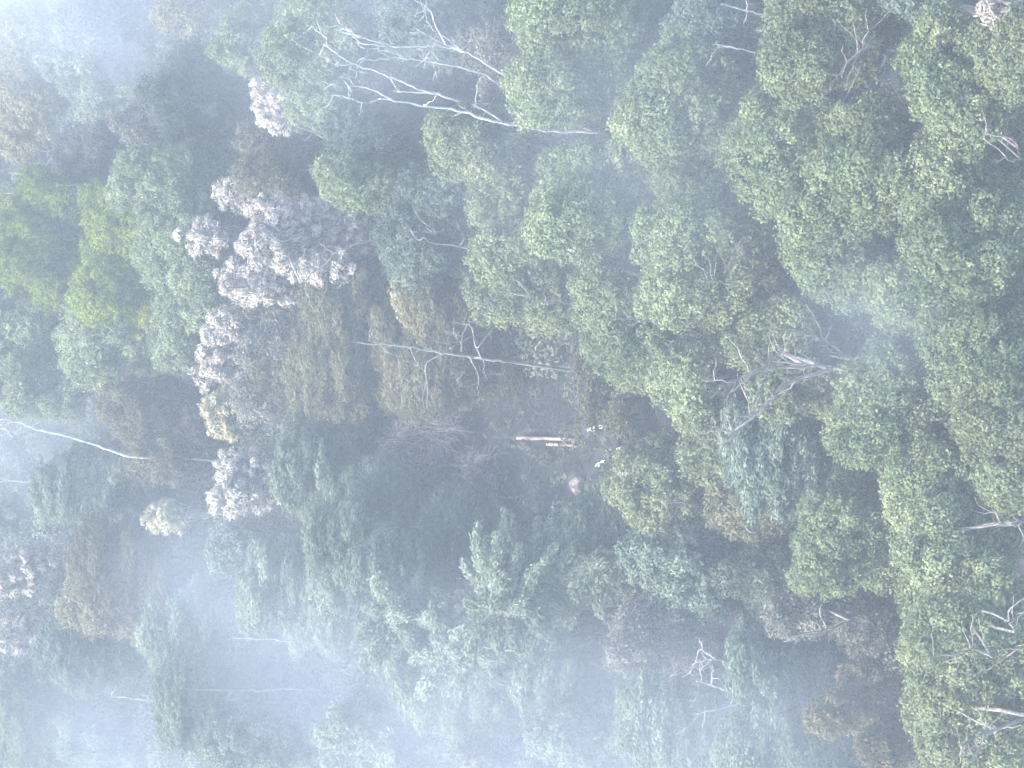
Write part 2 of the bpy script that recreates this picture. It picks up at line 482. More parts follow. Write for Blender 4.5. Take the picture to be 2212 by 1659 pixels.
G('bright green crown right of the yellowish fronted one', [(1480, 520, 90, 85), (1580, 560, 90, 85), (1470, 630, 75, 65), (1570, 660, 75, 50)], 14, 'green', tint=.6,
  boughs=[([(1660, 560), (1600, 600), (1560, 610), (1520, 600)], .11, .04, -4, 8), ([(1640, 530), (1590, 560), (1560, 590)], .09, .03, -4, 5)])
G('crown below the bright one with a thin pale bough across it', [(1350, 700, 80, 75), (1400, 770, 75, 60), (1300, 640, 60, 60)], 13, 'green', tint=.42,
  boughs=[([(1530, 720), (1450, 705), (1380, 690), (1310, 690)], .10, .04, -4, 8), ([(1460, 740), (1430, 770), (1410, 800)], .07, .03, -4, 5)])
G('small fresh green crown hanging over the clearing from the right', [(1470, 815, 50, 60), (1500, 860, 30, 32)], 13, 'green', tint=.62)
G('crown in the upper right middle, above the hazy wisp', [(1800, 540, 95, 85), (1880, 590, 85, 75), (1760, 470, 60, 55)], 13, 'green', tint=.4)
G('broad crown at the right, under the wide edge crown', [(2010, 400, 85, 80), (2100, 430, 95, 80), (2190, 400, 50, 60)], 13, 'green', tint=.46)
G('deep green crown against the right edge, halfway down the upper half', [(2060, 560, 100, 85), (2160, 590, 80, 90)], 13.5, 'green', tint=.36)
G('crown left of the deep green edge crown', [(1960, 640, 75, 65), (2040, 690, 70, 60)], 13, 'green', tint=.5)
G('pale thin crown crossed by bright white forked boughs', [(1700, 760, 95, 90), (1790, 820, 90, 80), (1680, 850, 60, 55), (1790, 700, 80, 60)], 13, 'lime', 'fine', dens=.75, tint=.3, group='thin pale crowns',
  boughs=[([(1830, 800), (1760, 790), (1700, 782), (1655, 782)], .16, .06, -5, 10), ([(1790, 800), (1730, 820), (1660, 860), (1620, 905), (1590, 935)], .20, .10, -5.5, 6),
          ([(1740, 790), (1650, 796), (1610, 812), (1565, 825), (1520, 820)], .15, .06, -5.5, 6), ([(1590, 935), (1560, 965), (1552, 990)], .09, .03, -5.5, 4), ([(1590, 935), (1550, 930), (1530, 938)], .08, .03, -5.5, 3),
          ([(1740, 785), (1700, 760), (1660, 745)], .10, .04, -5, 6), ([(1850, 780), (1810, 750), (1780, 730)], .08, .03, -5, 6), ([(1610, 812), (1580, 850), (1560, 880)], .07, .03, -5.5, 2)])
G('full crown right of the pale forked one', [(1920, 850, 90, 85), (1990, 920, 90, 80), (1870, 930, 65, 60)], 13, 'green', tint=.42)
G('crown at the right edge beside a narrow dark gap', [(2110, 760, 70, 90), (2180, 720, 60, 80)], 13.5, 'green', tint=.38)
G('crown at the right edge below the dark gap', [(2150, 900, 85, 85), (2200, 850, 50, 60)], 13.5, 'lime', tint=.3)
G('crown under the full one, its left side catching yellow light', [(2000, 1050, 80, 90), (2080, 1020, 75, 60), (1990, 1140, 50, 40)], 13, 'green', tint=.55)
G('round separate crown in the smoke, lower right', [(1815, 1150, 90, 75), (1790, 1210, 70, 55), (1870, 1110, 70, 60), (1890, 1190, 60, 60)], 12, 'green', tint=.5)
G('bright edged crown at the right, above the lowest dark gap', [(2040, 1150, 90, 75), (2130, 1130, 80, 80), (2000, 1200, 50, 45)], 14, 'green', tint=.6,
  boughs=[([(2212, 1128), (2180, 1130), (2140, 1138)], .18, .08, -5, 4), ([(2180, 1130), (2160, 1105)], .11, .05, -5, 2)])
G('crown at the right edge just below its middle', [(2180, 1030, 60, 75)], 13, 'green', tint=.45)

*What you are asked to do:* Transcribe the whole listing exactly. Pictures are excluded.

*Written response:*
Write part 2 of the bpy script that recreates this picture. It picks up at line 482. More parts follow. Write for Blender 4.5. Take the picture to be 2212 by 1659 pixels.
G('bright green crown right of the yellowish fronted one', [(1480, 520, 90, 85), (1580, 560, 90, 85), (1470, 630, 75, 65), (1570, 660, 75, 50)], 14, 'green', tint=.6,
  boughs=[([(1660, 560), (1600, 600), (1560, 610), (1520, 600)], .11, .04, -4, 8), ([(1640, 530), (1590, 560), (1560, 590)], .09, .03, -4, 5)])
G('crown below the bright one with a thin pale bough across it', [(1350, 700, 80, 75), (1400, 770, 75, 60), (1300, 640, 60, 60)], 13, 'green', tint=.42,
  boughs=[([(1530, 720), (1450, 705), (1380, 690), (1310, 690)], .10, .04, -4, 8), ([(1460, 740), (1430, 770), (1410, 800)], .07, .03, -4, 5)])
G('small fresh green crown hanging over the clearing from the right', [(1470, 815, 50, 60), (1500, 860, 30, 32)], 13, 'green', tint=.62)
G('crown in the upper right middle, above the hazy wisp', [(1800, 540, 95, 85), (1880, 590, 85, 75), (1760, 470, 60, 55)], 13, 'green', tint=.4)
G('broad crown at the right, under the wide edge crown', [(2010, 400, 85, 80), (2100, 430, 95, 80), (2190, 400, 50, 60)], 13, 'green', tint=.46)
G('deep green crown against the right edge, halfway down the upper half', [(2060, 560, 100, 85), (2160, 590, 80, 90)], 13.5, 'green', tint=.36)
G('crown left of the deep green edge crown', [(1960, 640, 75, 65), (2040, 690, 70, 60)], 13, 'green', tint=.5)
G('pale thin crown crossed by bright white forked boughs', [(1700, 760, 95, 90), (1790, 820, 90, 80), (1680, 850, 60, 55), (1790, 700, 80, 60)], 13, 'lime', 'fine', dens=.75, tint=.3, group='thin pale crowns',
  boughs=[([(1830, 800), (1760, 790), (1700, 782), (1655, 782)], .16, .06, -5, 10), ([(1790, 800), (1730, 820), (1660, 860), (1620, 905), (1590, 935)], .20, .10, -5.5, 6),
          ([(1740, 790), (1650, 796), (1610, 812), (1565, 825), (1520, 820)], .15, .06, -5.5, 6), ([(1590, 935), (1560, 965), (1552, 990)], .09, .03, -5.5, 4), ([(1590, 935), (1550, 930), (1530, 938)], .08, .03, -5.5, 3),
          ([(1740, 785), (1700, 760), (1660, 745)], .10, .04, -5, 6), ([(1850, 780), (1810, 750), (1780, 730)], .08, .03, -5, 6), ([(1610, 812), (1580, 850), (1560, 880)], .07, .03, -5.5, 2)])
G('full crown right of the pale forked one', [(1920, 850, 90, 85), (1990, 920, 90, 80), (1870, 930, 65, 60)], 13, 'green', tint=.42)
G('crown at the right edge beside a narrow dark gap', [(2110, 760, 70, 90), (2180, 720, 60, 80)], 13.5, 'green', tint=.38)
G('crown at the right edge below the dark gap', [(2150, 900, 85, 85), (2200, 850, 50, 60)], 13.5, 'lime', tint=.3)
G('crown under the full one, its left side catching yellow light', [(2000, 1050, 80, 90), (2080, 1020, 75, 60), (1990, 1140, 50, 40)], 13, 'green', tint=.55)
G('round separate crown in the smoke, lower right', [(1815, 1150, 90, 75), (1790, 1210, 70, 55), (1870, 1110, 70, 60), (1890, 1190, 60, 60)], 12, 'green', tint=.5)
G('bright edged crown at the right, above the lowest dark gap', [(2040, 1150, 90, 75), (2130, 1130, 80, 80), (2000, 1200, 50, 45)], 14, 'green', tint=.6,
  boughs=[([(2212, 1128), (2180, 1130), (2140, 1138)], .18, .08, -5, 4), ([(2180, 1130), (2160, 1105)], .11, .05, -5, 2)])
G('crown at the right edge just below its middle', [(2180, 1030, 60, 75)], 13, 'green', tint=.45)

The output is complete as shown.